In the end, of course, Capote was the victor in this battle of wills; Hickock and Smith were eventually executed, and In Cold Blood made its author a legend. But the film's genius lies in showing how the experience destroyed all three men - Capote, undone by drink and implied self-loathing, never finished another book - and any writer who has experienced the tenuous relationship between author and subject might view Capote with a fierce shudder of recognition. There can be no denying that Capote, here, is oftentimes a monster; when asked if he holds Smith in esteem, Capote (who, in the previous scene, has convinced the killer that they are, in fact, dear friends) says, "He's a gold mine." But he's a monster you understand. The author has been shaped by Miller and Futterman with such trenchant depth that you're riveted by Capote even when his actions are reprehensible - nice guys very rarely create art - and the film gets at the writing process with more acuity than I've ever before seen; Capote's burgeoning, breathless delight at just how good In Cold Blood might eventually be is as marvelously detailed as the author's frustration with the personal toll its creation is exacting.
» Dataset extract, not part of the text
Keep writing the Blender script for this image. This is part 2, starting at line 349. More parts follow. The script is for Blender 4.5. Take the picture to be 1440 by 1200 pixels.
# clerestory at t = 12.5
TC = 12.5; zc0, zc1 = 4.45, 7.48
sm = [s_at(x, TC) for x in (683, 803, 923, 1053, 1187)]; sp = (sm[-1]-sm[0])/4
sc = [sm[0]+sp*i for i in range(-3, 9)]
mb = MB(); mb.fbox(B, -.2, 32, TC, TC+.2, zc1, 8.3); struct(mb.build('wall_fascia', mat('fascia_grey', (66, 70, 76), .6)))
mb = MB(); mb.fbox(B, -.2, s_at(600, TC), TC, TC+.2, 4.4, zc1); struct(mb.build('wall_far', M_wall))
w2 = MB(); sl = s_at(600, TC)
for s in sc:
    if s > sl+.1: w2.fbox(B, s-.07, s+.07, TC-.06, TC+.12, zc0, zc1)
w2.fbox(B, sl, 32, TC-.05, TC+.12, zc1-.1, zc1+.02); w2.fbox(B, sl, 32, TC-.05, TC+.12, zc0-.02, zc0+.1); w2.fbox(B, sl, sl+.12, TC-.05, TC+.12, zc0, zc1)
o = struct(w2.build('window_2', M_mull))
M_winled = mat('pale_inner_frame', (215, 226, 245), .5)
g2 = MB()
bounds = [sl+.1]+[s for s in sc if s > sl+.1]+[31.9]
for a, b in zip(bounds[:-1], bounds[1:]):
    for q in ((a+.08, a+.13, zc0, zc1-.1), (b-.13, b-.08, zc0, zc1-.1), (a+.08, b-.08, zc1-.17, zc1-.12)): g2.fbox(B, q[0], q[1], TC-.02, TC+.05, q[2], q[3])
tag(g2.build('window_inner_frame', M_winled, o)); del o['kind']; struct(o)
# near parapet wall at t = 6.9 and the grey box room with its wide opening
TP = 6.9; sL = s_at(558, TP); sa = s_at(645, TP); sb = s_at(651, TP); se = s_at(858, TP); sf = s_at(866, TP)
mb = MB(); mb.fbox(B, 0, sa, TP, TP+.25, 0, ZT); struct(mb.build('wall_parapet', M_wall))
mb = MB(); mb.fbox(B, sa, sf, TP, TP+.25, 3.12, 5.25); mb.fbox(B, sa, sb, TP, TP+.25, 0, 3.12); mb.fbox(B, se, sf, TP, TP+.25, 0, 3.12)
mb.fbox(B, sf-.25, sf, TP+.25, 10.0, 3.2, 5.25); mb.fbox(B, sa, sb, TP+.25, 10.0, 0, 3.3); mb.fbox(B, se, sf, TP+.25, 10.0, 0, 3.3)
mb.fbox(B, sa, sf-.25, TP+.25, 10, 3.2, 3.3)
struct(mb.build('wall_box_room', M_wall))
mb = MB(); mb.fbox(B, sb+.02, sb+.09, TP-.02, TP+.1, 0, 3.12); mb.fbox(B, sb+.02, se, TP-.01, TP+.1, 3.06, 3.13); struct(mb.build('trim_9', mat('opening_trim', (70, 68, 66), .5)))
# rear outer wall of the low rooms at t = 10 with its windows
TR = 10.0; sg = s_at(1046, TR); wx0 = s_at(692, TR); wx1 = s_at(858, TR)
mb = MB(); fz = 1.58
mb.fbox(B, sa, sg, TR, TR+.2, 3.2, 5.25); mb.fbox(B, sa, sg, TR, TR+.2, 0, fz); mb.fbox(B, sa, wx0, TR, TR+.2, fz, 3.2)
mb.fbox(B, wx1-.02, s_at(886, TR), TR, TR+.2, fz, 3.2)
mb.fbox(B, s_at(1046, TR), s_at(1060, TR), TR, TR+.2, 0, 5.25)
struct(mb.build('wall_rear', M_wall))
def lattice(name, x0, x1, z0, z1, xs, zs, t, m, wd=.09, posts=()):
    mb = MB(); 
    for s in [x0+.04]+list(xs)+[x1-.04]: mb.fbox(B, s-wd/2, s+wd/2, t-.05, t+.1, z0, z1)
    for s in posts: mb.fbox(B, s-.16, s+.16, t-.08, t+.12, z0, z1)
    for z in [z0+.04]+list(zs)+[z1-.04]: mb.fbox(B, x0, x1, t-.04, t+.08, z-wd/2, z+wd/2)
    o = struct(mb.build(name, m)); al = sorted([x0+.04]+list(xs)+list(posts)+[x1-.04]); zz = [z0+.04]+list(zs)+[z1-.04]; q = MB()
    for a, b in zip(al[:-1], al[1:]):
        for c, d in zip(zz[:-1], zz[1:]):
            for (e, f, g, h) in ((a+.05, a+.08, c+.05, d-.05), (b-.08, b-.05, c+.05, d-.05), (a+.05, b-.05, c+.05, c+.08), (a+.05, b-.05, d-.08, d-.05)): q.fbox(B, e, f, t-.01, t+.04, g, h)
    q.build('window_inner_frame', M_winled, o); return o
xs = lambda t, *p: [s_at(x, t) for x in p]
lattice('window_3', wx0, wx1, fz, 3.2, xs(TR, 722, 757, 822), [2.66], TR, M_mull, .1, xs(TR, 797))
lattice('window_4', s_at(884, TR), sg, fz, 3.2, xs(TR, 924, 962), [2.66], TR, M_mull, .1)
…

Through spectacular composition and editing, Miller creates a world in Capote that's bleak and terrifying, and you fully grasp the author's need to have the entire experience over and done with; he's creating a masterpiece but losing his soul, and the trajectory is hypnotic to watch.
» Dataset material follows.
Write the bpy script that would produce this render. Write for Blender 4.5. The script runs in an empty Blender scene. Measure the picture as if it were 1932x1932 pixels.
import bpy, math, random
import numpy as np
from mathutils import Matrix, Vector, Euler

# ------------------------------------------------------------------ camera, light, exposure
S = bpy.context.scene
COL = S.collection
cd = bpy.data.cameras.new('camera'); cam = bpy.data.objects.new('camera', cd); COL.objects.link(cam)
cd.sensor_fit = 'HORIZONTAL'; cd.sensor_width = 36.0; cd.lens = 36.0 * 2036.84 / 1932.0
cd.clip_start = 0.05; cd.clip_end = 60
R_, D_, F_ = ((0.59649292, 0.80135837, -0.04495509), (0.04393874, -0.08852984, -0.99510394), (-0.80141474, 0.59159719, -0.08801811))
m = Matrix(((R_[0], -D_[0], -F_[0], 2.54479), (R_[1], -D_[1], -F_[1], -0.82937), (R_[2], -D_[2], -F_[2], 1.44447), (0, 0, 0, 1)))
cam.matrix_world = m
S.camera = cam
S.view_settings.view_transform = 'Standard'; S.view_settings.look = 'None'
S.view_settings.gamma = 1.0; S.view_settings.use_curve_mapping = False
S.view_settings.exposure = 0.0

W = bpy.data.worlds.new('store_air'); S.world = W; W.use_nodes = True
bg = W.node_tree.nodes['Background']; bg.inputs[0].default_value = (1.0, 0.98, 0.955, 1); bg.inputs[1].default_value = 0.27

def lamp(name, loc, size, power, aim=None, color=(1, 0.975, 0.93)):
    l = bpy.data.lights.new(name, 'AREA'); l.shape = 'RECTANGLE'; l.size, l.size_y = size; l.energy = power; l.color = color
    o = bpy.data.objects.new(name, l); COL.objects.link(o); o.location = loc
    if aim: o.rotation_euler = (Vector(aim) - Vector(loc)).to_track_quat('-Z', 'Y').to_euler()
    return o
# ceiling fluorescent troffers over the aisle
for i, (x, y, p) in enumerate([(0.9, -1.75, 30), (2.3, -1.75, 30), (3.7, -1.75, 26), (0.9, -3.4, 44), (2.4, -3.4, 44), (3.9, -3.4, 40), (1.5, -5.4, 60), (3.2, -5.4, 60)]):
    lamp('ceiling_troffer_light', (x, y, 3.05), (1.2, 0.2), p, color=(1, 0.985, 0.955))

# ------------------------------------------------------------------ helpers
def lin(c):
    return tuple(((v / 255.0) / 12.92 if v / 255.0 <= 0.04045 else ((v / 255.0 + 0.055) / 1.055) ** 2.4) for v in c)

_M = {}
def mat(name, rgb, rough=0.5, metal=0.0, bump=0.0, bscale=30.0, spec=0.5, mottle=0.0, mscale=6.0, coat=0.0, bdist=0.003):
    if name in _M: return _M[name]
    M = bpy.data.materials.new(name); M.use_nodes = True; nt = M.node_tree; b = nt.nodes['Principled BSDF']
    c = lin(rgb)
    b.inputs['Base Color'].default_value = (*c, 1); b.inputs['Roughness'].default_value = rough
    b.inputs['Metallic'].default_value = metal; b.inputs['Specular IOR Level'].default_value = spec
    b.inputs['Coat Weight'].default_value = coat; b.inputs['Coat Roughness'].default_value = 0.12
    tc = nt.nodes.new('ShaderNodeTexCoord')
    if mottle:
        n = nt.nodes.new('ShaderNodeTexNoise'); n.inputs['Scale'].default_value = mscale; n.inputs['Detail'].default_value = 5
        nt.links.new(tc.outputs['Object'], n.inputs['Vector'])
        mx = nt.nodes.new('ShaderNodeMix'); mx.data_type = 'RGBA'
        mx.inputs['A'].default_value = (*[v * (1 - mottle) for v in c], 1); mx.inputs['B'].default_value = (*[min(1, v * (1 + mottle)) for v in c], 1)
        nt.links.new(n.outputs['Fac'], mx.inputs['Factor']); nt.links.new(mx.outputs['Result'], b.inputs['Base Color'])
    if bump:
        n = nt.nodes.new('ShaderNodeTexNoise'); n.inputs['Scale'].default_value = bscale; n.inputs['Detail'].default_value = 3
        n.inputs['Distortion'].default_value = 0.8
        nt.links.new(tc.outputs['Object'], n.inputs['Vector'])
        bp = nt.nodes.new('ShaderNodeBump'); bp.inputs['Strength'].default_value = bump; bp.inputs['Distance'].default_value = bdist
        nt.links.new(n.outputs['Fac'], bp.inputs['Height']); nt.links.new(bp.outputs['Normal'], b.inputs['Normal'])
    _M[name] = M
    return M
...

The filmmaking is so admirable, so emotionally and intellectually complex, that Capote would almost certainly have succeeded even with another actor in the title role. But I'm thrilled that the point is moot; for those of us who have followed his screen career with active interest since his 1992 Scent of a Woman debut - when many of us stuck through the closing credits just to find out who that was playing Chris O'Donnell's smarmy prep-school antagonist - Capote is the Hoffman showcase we've been waiting for. Nothing about Hoffman's performance feels like a stunt. Every pause, gesture, and line reading is suffused with interior life; in lesser hands, a full-length Capote imitation could be tiresome or even laughable, yet Hoffman is positively triumphant. (The role of Capote, here, is like Lear with a Bergdorf's scarf.) The movie is filled with terrific supporting work - Keener, Collins, Chris Cooper, and Bob Balaban are especially noteworthy - but Hoffman is nearly beyond praise; in Capote, he turns an impersonation into something more akin to alchemy.

 

HoodwinkedHOODWINKED

There's absolutely nothing cutesy about the independent animated release Hoodwinked, and that's what I loved about it. Presenting the Little Red Riding Hood story through four separate viewpoints - that of Red (voiced by Anne Hathaway), her grandma (Glenn Close), the wolf (a hysterical Patrick Warburton), and a German lumberjack (Jim Belushi) who, bizarrely, drops into the tale - writers/directors Cory and Todd Edwards and Tony Leach fill their fairy-tale Rashomon with so many levels of wicked, comic inspiration that the movie becomes rather dizzying; the jokes fly so fast and furious that Hoodwinked doesn't have time for "heart," for which I was thankful. (Even the heroine's token, sappy pop ballad turns into a deliciously funny in-joke.) The low-grade animation takes a little getting used to - there's a droopy nonchalance to many of the characters' movements, as if they were occurring underwater - and the plot wraps up rather predictably. But I laughed out loud a good two dozen times at the movie's throwaway cleverness (a visual reference to The Sound of Munich positively killed me), the storyline is charted with supreme skill, and the characters possess a manic delirium that would do Tex Avery proud - it's only January, but I'm not sure you'll find bigger laughs this year than you will with Hoodwinked's over-stimulated squirrel, who's like the Tazmanian Devil on a triple espresso.

 

Colin Farrell in The New WorldTHE NEW WORLD

I realize that Terrence Malick is an artist. I understand that he's a genius with light, sound, and composition. I know that his works - the last being 1998's Guadalcanal meditation The Thin Red Line - are often referred to by serious film scholars as "tone poems," and that they aren't meant to provide much in the way of traditional narrative. I recognize that his characters' ethereal voice-overs are less literal pronouncements than expressions of the soul. And I readily cede that Malick's latest work, The New World - which follows Pocahontas (the lovely, naturalistic Q'orianka Kilcher), John Smith (Colin Farrell), and Smith's cadre of English settlers in the early days of America's colonization - is never less than stunningly beautiful. It pays exquisite attention to the pas de deux between sunlight and shadow, and, with his camera swooping through the tall grass just behind our protagonists, Malick's trademark tracking shots are models of hypnotic grace and control.

I acquiesce to all of this.

It's just that the movie is so damned boring I wanted to blow my brains out.